Data supplied -

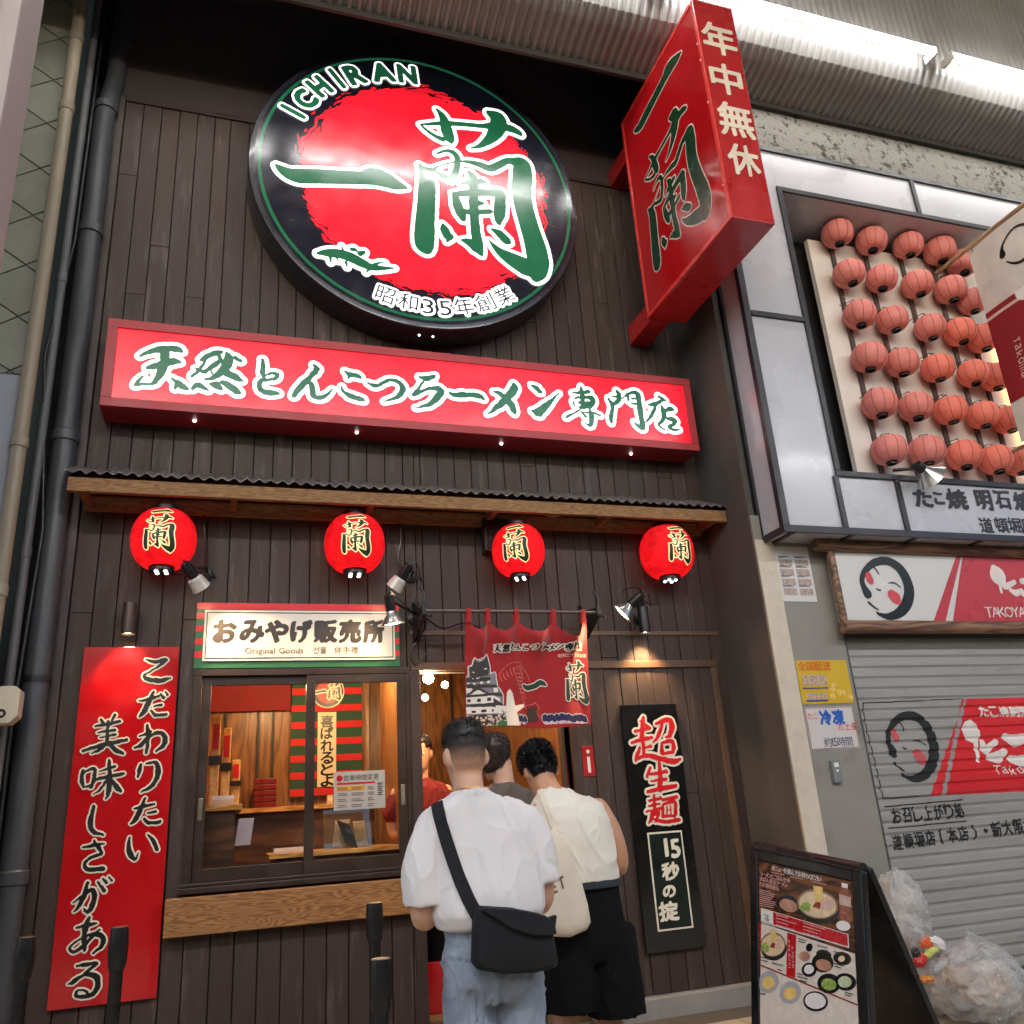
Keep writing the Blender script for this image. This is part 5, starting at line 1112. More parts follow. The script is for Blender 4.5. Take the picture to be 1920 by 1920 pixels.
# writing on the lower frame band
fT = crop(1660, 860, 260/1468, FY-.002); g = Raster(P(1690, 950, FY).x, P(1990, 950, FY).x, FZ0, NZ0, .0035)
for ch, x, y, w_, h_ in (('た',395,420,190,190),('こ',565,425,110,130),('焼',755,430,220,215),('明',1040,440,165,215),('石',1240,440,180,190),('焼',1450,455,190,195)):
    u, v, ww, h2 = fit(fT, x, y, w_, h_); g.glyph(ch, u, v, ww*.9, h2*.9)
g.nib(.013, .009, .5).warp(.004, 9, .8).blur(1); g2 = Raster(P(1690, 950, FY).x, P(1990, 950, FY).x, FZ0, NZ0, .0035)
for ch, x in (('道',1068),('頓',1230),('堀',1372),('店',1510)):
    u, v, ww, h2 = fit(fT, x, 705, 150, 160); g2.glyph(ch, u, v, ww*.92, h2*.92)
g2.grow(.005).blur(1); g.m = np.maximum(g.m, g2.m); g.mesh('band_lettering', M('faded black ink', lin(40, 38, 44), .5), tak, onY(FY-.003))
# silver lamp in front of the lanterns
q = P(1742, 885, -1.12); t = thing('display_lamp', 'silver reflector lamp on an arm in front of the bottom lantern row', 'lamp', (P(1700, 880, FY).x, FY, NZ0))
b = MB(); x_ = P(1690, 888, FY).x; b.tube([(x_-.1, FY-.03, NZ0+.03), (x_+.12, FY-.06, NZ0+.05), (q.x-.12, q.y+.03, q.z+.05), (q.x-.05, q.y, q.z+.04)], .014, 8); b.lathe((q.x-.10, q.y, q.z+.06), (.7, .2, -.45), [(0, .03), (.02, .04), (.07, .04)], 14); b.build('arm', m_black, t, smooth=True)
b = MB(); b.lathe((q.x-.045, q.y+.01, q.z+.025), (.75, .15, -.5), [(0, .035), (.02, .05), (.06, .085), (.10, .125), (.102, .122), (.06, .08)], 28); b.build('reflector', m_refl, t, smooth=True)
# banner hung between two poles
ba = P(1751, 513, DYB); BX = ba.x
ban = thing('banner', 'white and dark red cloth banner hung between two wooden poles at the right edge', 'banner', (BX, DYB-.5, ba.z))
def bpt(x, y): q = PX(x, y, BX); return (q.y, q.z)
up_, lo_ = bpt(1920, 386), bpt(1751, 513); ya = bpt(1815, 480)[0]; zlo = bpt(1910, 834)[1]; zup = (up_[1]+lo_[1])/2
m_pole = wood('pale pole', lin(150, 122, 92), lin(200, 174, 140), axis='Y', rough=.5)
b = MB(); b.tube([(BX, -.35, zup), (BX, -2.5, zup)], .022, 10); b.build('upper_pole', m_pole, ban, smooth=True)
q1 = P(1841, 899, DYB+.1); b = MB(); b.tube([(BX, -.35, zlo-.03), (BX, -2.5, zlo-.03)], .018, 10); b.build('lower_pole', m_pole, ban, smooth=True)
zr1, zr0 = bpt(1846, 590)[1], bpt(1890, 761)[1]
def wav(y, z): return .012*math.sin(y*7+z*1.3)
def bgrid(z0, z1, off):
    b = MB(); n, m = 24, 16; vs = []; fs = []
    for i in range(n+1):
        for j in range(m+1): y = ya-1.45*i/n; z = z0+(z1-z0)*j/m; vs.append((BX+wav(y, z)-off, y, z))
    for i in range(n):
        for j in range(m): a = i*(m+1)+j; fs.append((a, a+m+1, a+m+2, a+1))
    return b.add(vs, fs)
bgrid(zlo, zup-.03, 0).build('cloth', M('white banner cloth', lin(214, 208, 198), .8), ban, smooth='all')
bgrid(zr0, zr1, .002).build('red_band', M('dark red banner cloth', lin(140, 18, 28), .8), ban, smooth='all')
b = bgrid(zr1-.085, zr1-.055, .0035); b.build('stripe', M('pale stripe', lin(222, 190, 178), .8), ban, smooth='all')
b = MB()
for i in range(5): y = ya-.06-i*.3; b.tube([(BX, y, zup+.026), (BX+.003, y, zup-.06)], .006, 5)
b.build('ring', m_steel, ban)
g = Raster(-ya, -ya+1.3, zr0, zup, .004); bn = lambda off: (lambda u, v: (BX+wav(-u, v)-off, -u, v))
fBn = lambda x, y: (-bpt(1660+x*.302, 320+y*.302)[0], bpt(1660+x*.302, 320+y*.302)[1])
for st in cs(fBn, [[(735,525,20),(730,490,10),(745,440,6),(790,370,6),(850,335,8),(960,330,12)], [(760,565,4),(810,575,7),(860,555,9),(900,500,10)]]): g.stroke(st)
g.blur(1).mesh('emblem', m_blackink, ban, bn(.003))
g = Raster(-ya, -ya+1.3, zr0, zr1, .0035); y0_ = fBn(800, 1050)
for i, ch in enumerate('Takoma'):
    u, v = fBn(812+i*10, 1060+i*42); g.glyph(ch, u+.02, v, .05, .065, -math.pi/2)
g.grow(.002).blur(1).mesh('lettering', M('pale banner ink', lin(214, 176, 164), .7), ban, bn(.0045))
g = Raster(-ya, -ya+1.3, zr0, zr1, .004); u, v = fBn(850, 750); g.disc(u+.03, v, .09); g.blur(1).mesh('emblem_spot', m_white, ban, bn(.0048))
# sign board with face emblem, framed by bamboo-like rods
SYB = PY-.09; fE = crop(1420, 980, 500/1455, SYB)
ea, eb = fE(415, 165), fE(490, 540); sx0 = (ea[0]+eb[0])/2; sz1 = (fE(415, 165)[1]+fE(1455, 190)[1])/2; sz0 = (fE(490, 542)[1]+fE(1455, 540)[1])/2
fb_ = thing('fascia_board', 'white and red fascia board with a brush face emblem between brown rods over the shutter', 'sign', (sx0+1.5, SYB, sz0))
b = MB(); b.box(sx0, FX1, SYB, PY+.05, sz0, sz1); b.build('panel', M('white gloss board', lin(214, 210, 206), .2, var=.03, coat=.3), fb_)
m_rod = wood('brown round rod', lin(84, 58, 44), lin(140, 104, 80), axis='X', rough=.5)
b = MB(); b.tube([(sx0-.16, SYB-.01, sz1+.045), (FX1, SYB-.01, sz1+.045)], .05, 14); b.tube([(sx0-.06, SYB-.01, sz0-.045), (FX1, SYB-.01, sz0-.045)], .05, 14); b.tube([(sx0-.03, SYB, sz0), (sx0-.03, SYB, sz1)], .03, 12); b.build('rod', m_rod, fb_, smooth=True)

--

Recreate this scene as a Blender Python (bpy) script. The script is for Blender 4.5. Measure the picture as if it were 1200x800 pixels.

...

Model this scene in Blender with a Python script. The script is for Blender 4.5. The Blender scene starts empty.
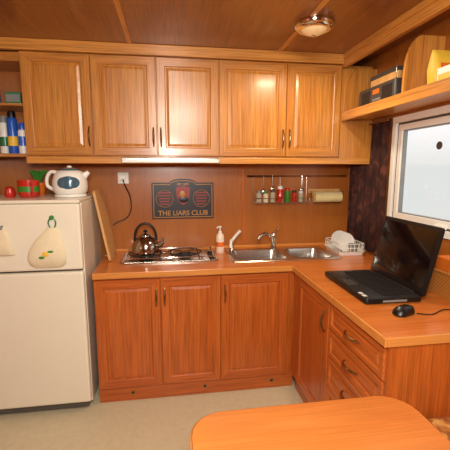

Exercise -
Extract every line above containing the word "Blender".

Solution to the problem -
Keep writing the Blender script for this image. This is part 5, starting at line 1112. More parts follow. The script is for Blender 4.5. Take the picture to be 1920 by 1920 pixels.
Recreate this scene as a Blender Python (bpy) script. The script is for Blender 4.5. Measure the picture as if it were 1200x800 pixels.
Model this scene in Blender with a Python script. The script is for Blender 4.5. The Blender scene starts empty.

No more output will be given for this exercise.